EXERCISE OBJECTIVE
The data must be written out once more, precisely as given.

COLLECTED DATA
============================================================
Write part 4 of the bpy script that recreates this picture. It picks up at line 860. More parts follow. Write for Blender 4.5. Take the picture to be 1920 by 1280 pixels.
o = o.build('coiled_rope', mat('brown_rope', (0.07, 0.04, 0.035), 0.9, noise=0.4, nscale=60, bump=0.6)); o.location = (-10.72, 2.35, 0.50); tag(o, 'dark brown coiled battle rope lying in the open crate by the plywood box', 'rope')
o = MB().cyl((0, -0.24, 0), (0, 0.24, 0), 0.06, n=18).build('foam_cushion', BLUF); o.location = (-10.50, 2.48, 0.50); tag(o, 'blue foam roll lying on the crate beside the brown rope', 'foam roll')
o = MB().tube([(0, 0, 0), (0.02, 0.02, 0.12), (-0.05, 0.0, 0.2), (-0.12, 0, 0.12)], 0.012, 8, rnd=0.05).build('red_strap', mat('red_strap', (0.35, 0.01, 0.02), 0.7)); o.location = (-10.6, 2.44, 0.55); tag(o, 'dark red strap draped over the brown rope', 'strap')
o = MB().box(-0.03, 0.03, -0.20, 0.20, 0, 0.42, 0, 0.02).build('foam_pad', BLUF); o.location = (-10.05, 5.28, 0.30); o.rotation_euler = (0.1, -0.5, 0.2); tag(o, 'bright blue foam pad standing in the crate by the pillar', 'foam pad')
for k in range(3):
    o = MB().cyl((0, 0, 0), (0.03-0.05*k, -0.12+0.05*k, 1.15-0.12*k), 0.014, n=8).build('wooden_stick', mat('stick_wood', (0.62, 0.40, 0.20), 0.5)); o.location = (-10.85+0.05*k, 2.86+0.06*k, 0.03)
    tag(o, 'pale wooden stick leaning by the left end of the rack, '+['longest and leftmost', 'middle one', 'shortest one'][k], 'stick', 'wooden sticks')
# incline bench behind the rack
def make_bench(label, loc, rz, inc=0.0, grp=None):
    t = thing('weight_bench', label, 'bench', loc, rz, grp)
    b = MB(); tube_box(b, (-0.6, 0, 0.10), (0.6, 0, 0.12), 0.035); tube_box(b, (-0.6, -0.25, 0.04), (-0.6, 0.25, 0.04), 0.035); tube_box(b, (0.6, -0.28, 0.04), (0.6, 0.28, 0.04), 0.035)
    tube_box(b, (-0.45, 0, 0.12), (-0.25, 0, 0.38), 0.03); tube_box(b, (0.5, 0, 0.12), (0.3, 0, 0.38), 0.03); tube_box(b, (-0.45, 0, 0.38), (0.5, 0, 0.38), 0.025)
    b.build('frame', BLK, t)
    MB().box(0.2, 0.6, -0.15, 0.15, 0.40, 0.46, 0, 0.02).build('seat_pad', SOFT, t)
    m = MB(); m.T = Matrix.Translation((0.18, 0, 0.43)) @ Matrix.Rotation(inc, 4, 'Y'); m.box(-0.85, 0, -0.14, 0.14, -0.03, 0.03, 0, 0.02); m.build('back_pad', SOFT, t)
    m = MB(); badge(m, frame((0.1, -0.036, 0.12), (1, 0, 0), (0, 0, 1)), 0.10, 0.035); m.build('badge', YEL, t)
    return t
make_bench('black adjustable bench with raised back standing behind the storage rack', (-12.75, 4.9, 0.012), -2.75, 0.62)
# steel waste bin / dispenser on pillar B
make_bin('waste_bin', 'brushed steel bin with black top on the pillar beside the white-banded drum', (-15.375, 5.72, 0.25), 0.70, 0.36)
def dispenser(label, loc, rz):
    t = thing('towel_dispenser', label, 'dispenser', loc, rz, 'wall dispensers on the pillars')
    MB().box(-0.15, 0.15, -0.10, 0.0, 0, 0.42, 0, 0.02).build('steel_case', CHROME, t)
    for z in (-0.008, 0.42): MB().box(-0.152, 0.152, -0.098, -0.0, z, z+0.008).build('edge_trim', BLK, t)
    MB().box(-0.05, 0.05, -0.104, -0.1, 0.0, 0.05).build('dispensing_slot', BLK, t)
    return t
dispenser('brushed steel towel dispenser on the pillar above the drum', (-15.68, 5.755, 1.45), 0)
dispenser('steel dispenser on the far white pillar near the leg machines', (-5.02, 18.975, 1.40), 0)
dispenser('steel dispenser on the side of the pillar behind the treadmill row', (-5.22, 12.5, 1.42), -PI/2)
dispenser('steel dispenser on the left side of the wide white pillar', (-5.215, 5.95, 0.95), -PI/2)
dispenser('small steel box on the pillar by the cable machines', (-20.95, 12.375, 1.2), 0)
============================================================
SOLUTION TO THIS TASK
Write part 4 of the bpy script that recreates this picture. It picks up at line 860. More parts follow. Write for Blender 4.5. Take the picture to be 1920 by 1280 pixels.
o = o.build('coiled_rope', mat('brown_rope', (0.07, 0.04, 0.035), 0.9, noise=0.4, nscale=60, bump=0.6)); o.location = (-10.72, 2.35, 0.50); tag(o, 'dark brown coiled battle rope lying in the open crate by the plywood box', 'rope')
o = MB().cyl((0, -0.24, 0), (0, 0.24, 0), 0.06, n=18).build('foam_cushion', BLUF); o.location = (-10.50, 2.48, 0.50); tag(o, 'blue foam roll lying on the crate beside the brown rope', 'foam roll')
o = MB().tube([(0, 0, 0), (0.02, 0.02, 0.12), (-0.05, 0.0, 0.2), (-0.12, 0, 0.12)], 0.012, 8, rnd=0.05).build('red_strap', mat('red_strap', (0.35, 0.01, 0.02), 0.7)); o.location = (-10.6, 2.44, 0.55); tag(o, 'dark red strap draped over the brown rope', 'strap')
o = MB().box(-0.03, 0.03, -0.20, 0.20, 0, 0.42, 0, 0.02).build('foam_pad', BLUF); o.location = (-10.05, 5.28, 0.30); o.rotation_euler = (0.1, -0.5, 0.2); tag(o, 'bright blue foam pad standing in the crate by the pillar', 'foam pad')
for k in range(3):
    o = MB().cyl((0, 0, 0), (0.03-0.05*k, -0.12+0.05*k, 1.15-0.12*k), 0.014, n=8).build('wooden_stick', mat('stick_wood', (0.62, 0.40, 0.20), 0.5)); o.location = (-10.85+0.05*k, 2.86+0.06*k, 0.03)
    tag(o, 'pale wooden stick leaning by the left end of the rack, '+['longest and leftmost', 'middle one', 'shortest one'][k], 'stick', 'wooden sticks')
# incline bench behind the rack
def make_bench(label, loc, rz, inc=0.0, grp=None):
    t = thing('weight_bench', label, 'bench', loc, rz, grp)
    b = MB(); tube_box(b, (-0.6, 0, 0.10), (0.6, 0, 0.12), 0.035); tube_box(b, (-0.6, -0.25, 0.04), (-0.6, 0.25, 0.04), 0.035); tube_box(b, (0.6, -0.28, 0.04), (0.6, 0.28, 0.04), 0.035)
    tube_box(b, (-0.45, 0, 0.12), (-0.25, 0, 0.38), 0.03); tube_box(b, (0.5, 0, 0.12), (0.3, 0, 0.38), 0.03); tube_box(b, (-0.45, 0, 0.38), (0.5, 0, 0.38), 0.025)
    b.build('frame', BLK, t)
    MB().box(0.2, 0.6, -0.15, 0.15, 0.40, 0.46, 0, 0.02).build('seat_pad', SOFT, t)
    m = MB(); m.T = Matrix.Translation((0.18, 0, 0.43)) @ Matrix.Rotation(inc, 4, 'Y'); m.box(-0.85, 0, -0.14, 0.14, -0.03, 0.03, 0, 0.02); m.build('back_pad', SOFT, t)
    m = MB(); badge(m, frame((0.1, -0.036, 0.12), (1, 0, 0), (0, 0, 1)), 0.10, 0.035); m.build('badge', YEL, t)
    return t
make_bench('black adjustable bench with raised back standing behind the storage rack', (-12.75, 4.9, 0.012), -2.75, 0.62)
# steel waste bin / dispenser on pillar B
make_bin('waste_bin', 'brushed steel bin with black top on the pillar beside the white-banded drum', (-15.375, 5.72, 0.25), 0.70, 0.36)
def dispenser(label, loc, rz):
    t = thing('towel_dispenser', label, 'dispenser', loc, rz, 'wall dispensers on the pillars')
    MB().box(-0.15, 0.15, -0.10, 0.0, 0, 0.42, 0, 0.02).build('steel_case', CHROME, t)
    for z in (-0.008, 0.42): MB().box(-0.152, 0.152, -0.098, -0.0, z, z+0.008).build('edge_trim', BLK, t)
    MB().box(-0.05, 0.05, -0.104, -0.1, 0.0, 0.05).build('dispensing_slot', BLK, t)
    return t
dispenser('brushed steel towel dispenser on the pillar above the drum', (-15.68, 5.755, 1.45), 0)
dispenser('steel dispenser on the far white pillar near the leg machines', (-5.02, 18.975, 1.40), 0)
dispenser('steel dispenser on the side of the pillar behind the treadmill row', (-5.22, 12.5, 1.42), -PI/2)
dispenser('steel dispenser on the left side of the wide white pillar', (-5.215, 5.95, 0.95), -PI/2)
dispenser('small steel box on the pillar by the cable machines', (-20.95, 12.375, 1.2), 0)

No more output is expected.